Chris Jericho vs. Tetsuya Naito

This was for Jericho’s IWGP Intercontinental Championship.

Jericho has been working hard during his sporadic NJPW matches, but he does not seem to be really capable of delivering the kinds of contests that should be considered great or even interesting beyond the uniqueness factor of Jericho working NJPW in the first place. He’s tried to compensate for not being able to physically deliver great matches by relying on weak brawling and plunder spots.

That was mostly what happened here again.

They brawled on the floor. A Singapore can was a key component of the match. They brawl on the commentation station (shaped like a table). They did more Singapore cane spots. They built to a big sequence involving chairs. Naito did the Codebreaker. More plunder spots. A low blow. They kicked out of finishers. Then a belt shot/Destino combo gave Naito the win.

All of those short cuts, smoke, mirrors, and cheap spots just do not make for interesting pro wrestling matches. If that is all Jericho is capable of doing anymore, then it is time for his NJPW run to end and soon. (**1/2)


Kenny Omega vs. Hiroshi Tanahashi

This was for Omega’s IWGP Heavyweight Championship.

In what has to be one of the most pleasantly surprising developments in recent NJPW history, this was one of the most interestingly worked main events in NJPW in what seems like forever. Did it have its flaws? Oh yea. Was it a mixed bag? OH YEA. It was still interesting though for the ideas utilized, and the way they worked together which is a great improvement upon the past couple of years.

The first part of the match was all about establishing that Kenny Omega was infinitely better than Okada. He dominated the match with ease. If anything, he did it so casually that it was kind of boring to watch. The silver lining though was that it set up things for later in the match in a meaningful way.

A key difference between Tanahashi and Omega was showcased during this portion of the contest. Omega was willing to less “civil” things to win pro wrestling. He did not follow the proper “etiquette” of how one is expected to conduct themselves in a Wrestle Kingdom main event.

The key point that illustrated this was that Kenny pulled out a table to use. Tanahashi ended up being the person to have the opportunity to use it. He looked at the table. But he could not bring himself to use Chekhov’s table early on.
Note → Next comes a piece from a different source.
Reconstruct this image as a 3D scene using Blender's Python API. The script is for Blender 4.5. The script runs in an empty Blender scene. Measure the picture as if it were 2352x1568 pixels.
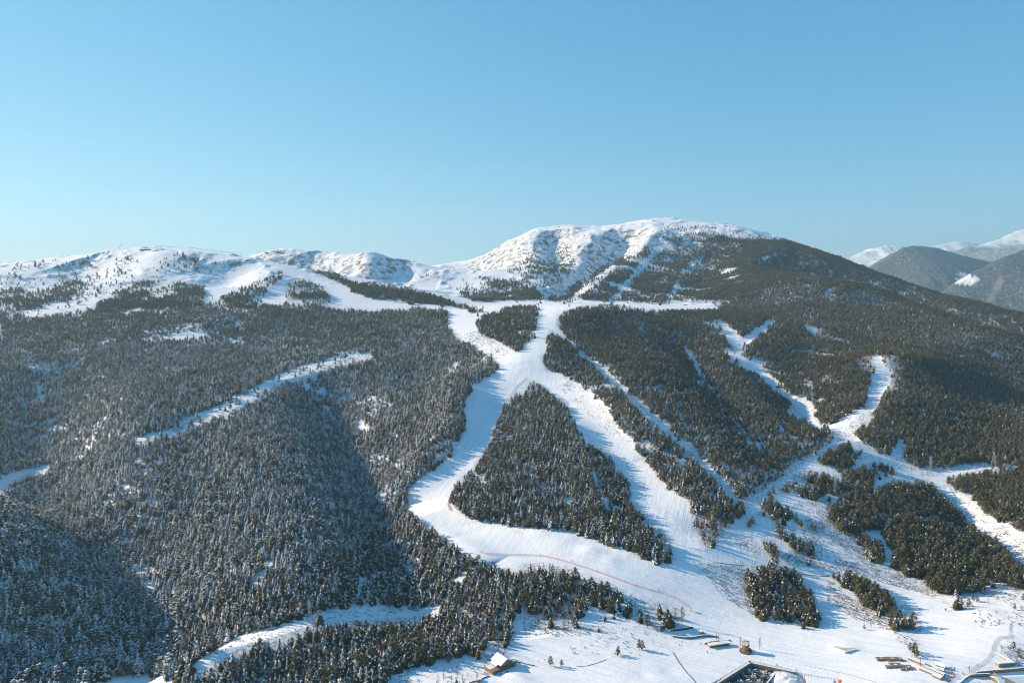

Even with being as overmatched as he was, he still could not use it.

Tanahashi sensed that the usual would not do though. He desperately hung onto Omega’s leg to connect on a gnarly dragon screw (and of course, Omega had to sell the knee like it was going for to fall off at first only to be doing deadlift powerbombs a few minutes later – he really is so annoying sometimes). He even brought back his Styles Clash for the first time since 2014 (heavy shot at Taube for saying he doesn’t do cool movez).

And then in the big moment, he was even willing to use that table that was set up earlier in the match. Because a table that is set up in the first act of match will surely have someone go through said table before it is all said and done.

Omega was placed on the table that was on the floor. Tanahashi set up for the High Fly Flow. He went for it. But Kenny got off the table, and Tanahashi crashed through it instead. For Tanahashi, using a table in the main event of Wrestle Kingdom while competing for the IWGP Heavyweight Championship would just be rude. He recognized that he had to do that though if he wanted to win and paid the price. It was beautiful.

From there though, things still managed to be more even. Omega had lost the firm advantage he had going for him for so long. Tanahashi built up momentum, and he eventually managed to put Omega away with one of many High Fly Flows.

The match was not all that it could be and ending up in a situation where Tanahashi fucking wins the belt back in the main event of Wrestle Kingdom is so groan-inducing. It was mostly interesting to watch play out though and clearly exceeded rational expectations of what these two would do together. (***1/4)

The final score: review Good
The 411
A solid stadium show for NJPW! One of their better big shows in many years.